Review: a magical and disordered Dream from ATC
Shakespeare gave some good advice to actors in A Midsummer's Night's Dream during a scene where the main characters watch a play being performed. Advice the cast should have followed.
Shakespeare gave some good advice to actors in A Midsummer's Night's Dream during a scene where the main characters watch a play being performed. Advice the cast should have followed.
A Midsummer’s Night’s Dream by William Shakespeare
Auckland Theatre Company
Maidment Theatre
Until May 26
Shakespeare gave some good advice to actors in A Midsummer’s Night’s Dream during a scene where the main characters watch a play being performed.
Lysander: “He hath rid his prologue like a rough colt: he knows not the stop. A good moral, my Lord: it is not enough to speak, but to speak true.”
Theseus: “His speech was like a tangled chain – nothing impaired but all disordered.”
These instructions to actors are particularly relevant when dealing with comedy.
One of the skills a comedian learns very early on in their career is to make sure the audience always gets the punch line.
It’s a skill that most of the cast of ATC’s A Midsummers Night’s Dream should have learnt as well.
With any Shakespeare production the most important thing is getting the dialogue across to the audience.
It can be difficult, the language is tricky at times and there are some subtleties to the language which needs precise acting to convey the meaning of the words and the jokes.
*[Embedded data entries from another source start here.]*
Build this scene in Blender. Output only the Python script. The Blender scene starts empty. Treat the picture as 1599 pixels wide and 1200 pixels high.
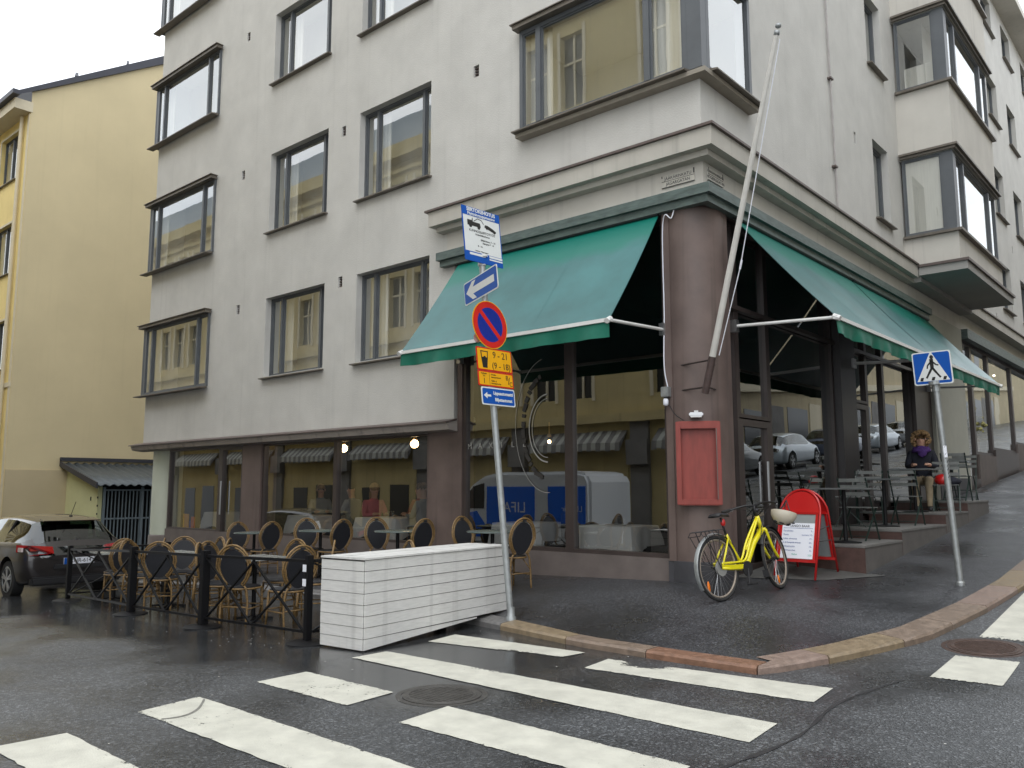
import bpy, bmesh, math, random
from mathutils import Vector, Matrix
random.seed(7)
rad = math.radians
scene = bpy.context.scene
col = scene.collection

# ------------------------------------------------------------------ camera
cam_d = bpy.data.cameras.new('camera'); cam = bpy.data.objects.new('camera', cam_d); col.objects.link(cam)
yaw, pitch, roll = rad(41.01364), rad(7.16251), rad(-0.0841)
fwd = Vector((-math.sin(yaw)*math.cos(pitch), math.cos(yaw)*math.cos(pitch), math.sin(pitch)))
rgt = Vector((math.cos(yaw), math.sin(yaw), 0)); upv = rgt.cross(fwd)
r2 = rgt*math.cos(roll)+upv*math.sin(roll); u2 = -rgt*math.sin(roll)+upv*math.cos(roll)
CAM = Vector((4.86388, -9.30552, 1.13))
cam.matrix_world = Matrix(((r2.x, u2.x, -fwd.x, CAM.x), (r2.y, u2.y, -fwd.y, CAM.y), (r2.z, u2.z, -fwd.z, CAM.z), (0, 0, 0, 1)))
cam_d.sensor_width = 36; cam_d.lens = 1300.957/1599*36; cam_d.clip_end = 2000; cam_d.clip_start = .05
scene.camera = cam
# ------------------------------------------------------------------ sky, sun, exposure
world = bpy.data.worlds.new('World'); scene.world = world; world.use_nodes = True
wn = world.node_tree.nodes; wl = world.node_tree.links
for n in list(wn): wn.remove(n)
SUN_EL, SUN_AZ = rad(55), rad(150)
sky = wn.new('ShaderNodeTexSky'); sky.sky_type = 'NISHITA'; sky.sun_disc = False
sky.sun_elevation = SUN_EL; sky.sun_rotation = SUN_AZ
tc = wn.new('ShaderNodeTexCoord'); nz = wn.new('ShaderNodeTexNoise'); nz.inputs['Scale'].default_value = 2.2; nz.inputs['Detail'].default_value = 5
wl.new(tc.outputs['Generated'], nz.inputs['Vector'])
cr = wn.new('ShaderNodeValToRGB'); wl.new(nz.outputs['Fac'], cr.inputs['Fac'])
cr.color_ramp.elements[0].position = .3; cr.color_ramp.elements[0].color = (10.4, 11.2, 12.2, 1)
cr.color_ramp.elements[1].position = .7; cr.color_ramp.elements[1].color = (13.2, 13.4, 13.7, 1)
mx = wn.new('ShaderNodeMix'); mx.data_type = 'RGBA'; mx.inputs['Factor'].default_value = .93
wl.new(sky.outputs['Color'], mx.inputs['A']); wl.new(cr.outputs['Color'], mx.inputs['B'])
bg = wn.new('ShaderNodeBackground'); bg.inputs['Strength'].default_value = .1
wl.new(mx.outputs['Result'], bg.inputs['Color'])
wo = wn.new('ShaderNodeOutputWorld'); wl.new(bg.outputs['Background'], wo.inputs['Surface'])
sd = bpy.data.lights.new('sun', 'SUN'); sd.energy = .6; sd.angle = rad(40); sd.color = (1, .97, .93)
so = bpy.data.objects.new('sun', sd); col.objects.link(so)
dirv = Vector((math.sin(SUN_AZ)*math.cos(SUN_EL), math.cos(SUN_AZ)*math.cos(SUN_EL), math.sin(SUN_EL)))
so.rotation_euler = dirv.to_track_quat('Z', 'Y').to_euler(); so.location = (20, -20, 40)
scene.view_settings.view_transform = 'Standard'; scene.view_settings.look = 'None'
scene.view_settings.exposure = 0.62; scene.view_settings.gamma = 1; scene.view_settings.use_curve_mapping = False
scene.render.engine = 'CYCLES'
scene.cycles.use_denoising = True; scene.cycles.max_bounces = 10; scene.cycles.transparent_max_bounces = 14
scene.cycles.diffuse_bounces = 4; scene.cycles.glossy_bounces = 5
scene.cycles.caustics_reflective = False; scene.cycles.caustics_refractive = False; scene.cycles.sample_clamp_indirect = 6

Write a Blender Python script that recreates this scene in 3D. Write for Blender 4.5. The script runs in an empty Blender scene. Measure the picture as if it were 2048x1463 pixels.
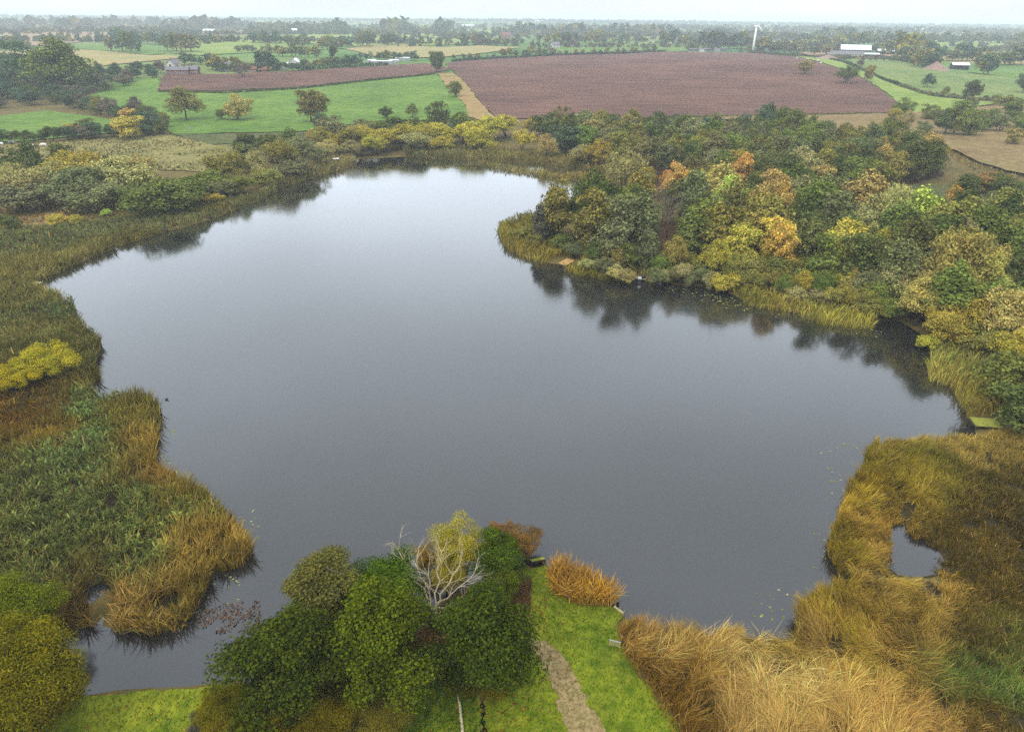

Diction and projection have to be right and falling back on a bit of slapstick or meaningful looks isn’t enough.
This inability to articulate wasn’t universal with Stuart Devenie a model of Shakespearean delivery, while Brooke Williams and Laurel Devenie spoke their lines flawlessly.
The problem s with delivery, however, was only a small fault with an otherwise sparkling production.
The play intertwines lovers and marriages on several planes, the regal, the common man, the mythic and the spirit world.
These four tales create a clever take on love as well as allowing for a Shakespearian reflection on the nature of drama, reality and illusion.
The various threads are carefully knitted together with a riotous, fast-paced piece of theatre with a cast who work together like a well-tuned piece of machinery.
The play races along partly because there are no scene changes, just one set, a huge raked lipstick red stage across which the cast bound in and out.
The hectic central story of Lysander (Josh Mc Kenzie) and Hermia (Brooke Williams) eloping pursued by Helena (Laura Devenie) and Demetrius (Jono Kenyon) was stylishly and crisply played.
Laurel Devenie handled the role of Helena superbly with her performance as a lapdog slobbering over Demetrius brilliantly conceived.
The play within a play, Pyramus and Thisbe, one of the real highlights of the show, was a fine accomplishment aided by the inspired performance of Andrew Grainger as Bottom.
Raymond Hawthorne gave a lively performance as Puck the elder, anarchic fairy of the spirit world, while Alison Bruce (Tatania) was classy as his queen.
Helping meld the show together was musician and sound effects man Brett Adams, who provided music and sounds which never intruded or interfered with the action adding greatly to the overall production.